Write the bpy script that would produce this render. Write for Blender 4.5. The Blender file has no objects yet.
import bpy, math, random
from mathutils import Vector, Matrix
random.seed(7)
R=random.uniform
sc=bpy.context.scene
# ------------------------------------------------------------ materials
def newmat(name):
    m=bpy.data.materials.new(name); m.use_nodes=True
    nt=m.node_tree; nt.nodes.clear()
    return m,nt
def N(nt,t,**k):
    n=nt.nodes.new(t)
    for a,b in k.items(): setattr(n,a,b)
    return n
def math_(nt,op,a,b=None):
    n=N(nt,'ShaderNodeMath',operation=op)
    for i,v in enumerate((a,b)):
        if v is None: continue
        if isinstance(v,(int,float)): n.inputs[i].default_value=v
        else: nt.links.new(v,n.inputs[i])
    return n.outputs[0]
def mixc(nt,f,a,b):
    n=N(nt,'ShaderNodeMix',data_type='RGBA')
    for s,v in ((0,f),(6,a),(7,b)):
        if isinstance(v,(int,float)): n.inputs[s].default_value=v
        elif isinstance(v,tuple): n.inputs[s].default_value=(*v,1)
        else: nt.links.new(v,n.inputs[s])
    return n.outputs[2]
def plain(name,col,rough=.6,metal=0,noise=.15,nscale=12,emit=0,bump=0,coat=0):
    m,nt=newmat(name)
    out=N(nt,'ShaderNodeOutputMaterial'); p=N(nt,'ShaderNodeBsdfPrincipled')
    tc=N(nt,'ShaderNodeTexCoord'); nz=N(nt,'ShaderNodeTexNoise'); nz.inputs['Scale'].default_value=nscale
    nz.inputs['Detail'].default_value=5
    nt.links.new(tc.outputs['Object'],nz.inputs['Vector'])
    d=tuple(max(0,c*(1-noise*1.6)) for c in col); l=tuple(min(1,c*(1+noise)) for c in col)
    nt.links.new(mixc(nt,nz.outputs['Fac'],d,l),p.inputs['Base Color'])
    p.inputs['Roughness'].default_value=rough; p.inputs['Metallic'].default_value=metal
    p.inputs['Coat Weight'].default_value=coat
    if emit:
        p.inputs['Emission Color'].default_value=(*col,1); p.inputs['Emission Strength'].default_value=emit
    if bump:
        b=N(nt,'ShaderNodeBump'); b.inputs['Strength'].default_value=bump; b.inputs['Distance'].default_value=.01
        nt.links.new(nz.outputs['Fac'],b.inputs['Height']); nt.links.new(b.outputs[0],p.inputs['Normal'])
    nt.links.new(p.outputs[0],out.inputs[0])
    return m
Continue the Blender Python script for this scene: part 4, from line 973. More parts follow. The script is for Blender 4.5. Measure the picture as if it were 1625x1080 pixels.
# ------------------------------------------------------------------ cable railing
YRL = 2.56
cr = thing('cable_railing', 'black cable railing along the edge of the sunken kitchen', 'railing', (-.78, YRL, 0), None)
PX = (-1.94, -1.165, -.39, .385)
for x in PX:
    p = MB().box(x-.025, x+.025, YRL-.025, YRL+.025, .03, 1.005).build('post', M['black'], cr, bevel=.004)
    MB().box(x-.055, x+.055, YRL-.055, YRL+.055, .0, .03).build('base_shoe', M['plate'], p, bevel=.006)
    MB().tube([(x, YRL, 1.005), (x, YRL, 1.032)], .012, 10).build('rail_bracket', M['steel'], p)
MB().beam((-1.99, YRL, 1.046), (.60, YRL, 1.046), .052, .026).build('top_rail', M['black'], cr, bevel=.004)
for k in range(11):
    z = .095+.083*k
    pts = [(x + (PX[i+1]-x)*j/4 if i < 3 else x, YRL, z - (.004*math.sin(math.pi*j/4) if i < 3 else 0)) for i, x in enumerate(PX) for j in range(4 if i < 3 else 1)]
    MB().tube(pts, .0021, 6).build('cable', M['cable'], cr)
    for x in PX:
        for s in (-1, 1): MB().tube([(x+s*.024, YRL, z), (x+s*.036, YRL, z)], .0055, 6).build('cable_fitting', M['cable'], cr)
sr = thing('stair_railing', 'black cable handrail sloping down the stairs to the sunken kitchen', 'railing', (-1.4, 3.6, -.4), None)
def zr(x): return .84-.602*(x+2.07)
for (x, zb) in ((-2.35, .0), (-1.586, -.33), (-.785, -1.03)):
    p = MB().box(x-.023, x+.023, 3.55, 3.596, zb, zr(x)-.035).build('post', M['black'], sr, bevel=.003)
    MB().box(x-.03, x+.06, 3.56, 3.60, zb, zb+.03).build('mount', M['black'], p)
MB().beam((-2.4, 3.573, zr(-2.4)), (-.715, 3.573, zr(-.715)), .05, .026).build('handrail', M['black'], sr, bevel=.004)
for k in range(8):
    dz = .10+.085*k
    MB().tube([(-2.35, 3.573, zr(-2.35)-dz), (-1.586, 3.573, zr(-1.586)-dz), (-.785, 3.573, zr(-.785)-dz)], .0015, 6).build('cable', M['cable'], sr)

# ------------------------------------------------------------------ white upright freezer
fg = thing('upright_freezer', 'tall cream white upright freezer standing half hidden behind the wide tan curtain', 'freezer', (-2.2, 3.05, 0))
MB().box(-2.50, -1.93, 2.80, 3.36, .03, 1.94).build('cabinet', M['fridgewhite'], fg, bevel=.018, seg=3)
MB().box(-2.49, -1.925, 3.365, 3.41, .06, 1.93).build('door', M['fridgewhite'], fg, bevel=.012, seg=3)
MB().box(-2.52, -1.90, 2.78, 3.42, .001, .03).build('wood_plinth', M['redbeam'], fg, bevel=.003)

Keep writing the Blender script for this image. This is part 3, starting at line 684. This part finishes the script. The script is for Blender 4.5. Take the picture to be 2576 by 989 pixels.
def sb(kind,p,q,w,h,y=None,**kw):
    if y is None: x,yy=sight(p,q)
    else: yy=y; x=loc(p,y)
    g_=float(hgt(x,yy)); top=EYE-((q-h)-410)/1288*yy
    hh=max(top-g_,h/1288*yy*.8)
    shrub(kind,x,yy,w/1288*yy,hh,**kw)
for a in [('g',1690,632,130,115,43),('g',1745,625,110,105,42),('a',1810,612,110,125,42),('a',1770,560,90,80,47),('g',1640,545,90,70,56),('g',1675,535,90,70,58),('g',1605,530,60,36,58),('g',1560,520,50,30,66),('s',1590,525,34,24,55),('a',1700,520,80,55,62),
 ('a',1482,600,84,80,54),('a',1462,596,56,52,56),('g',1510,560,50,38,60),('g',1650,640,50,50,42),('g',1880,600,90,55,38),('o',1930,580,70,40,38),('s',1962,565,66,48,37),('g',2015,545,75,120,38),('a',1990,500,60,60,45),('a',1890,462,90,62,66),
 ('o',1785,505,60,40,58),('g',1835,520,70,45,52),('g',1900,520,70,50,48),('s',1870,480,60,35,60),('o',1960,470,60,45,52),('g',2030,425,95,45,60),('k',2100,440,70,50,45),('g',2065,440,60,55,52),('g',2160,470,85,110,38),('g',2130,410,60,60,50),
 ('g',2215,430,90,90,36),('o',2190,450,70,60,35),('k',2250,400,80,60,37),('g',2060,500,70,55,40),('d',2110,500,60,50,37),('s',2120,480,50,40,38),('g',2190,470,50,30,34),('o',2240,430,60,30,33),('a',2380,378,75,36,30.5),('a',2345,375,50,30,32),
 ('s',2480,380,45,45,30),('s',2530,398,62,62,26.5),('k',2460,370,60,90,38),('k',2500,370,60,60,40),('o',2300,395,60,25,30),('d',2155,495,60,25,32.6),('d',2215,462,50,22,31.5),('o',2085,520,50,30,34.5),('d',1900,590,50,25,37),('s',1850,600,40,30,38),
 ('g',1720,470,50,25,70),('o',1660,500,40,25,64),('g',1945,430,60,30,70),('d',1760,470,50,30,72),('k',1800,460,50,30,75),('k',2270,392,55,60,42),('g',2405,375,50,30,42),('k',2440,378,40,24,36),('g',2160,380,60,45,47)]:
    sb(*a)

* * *

• Goal of the exercise:
Make a list of all lines in the data that contain "from".

• Solution:
from mathutils import Vector, Matrix
Continue the Blender Python script for this scene: part 4, from line 973. More parts follow. The script is for Blender 4.5. Measure the picture as if it were 1625x1080 pixels.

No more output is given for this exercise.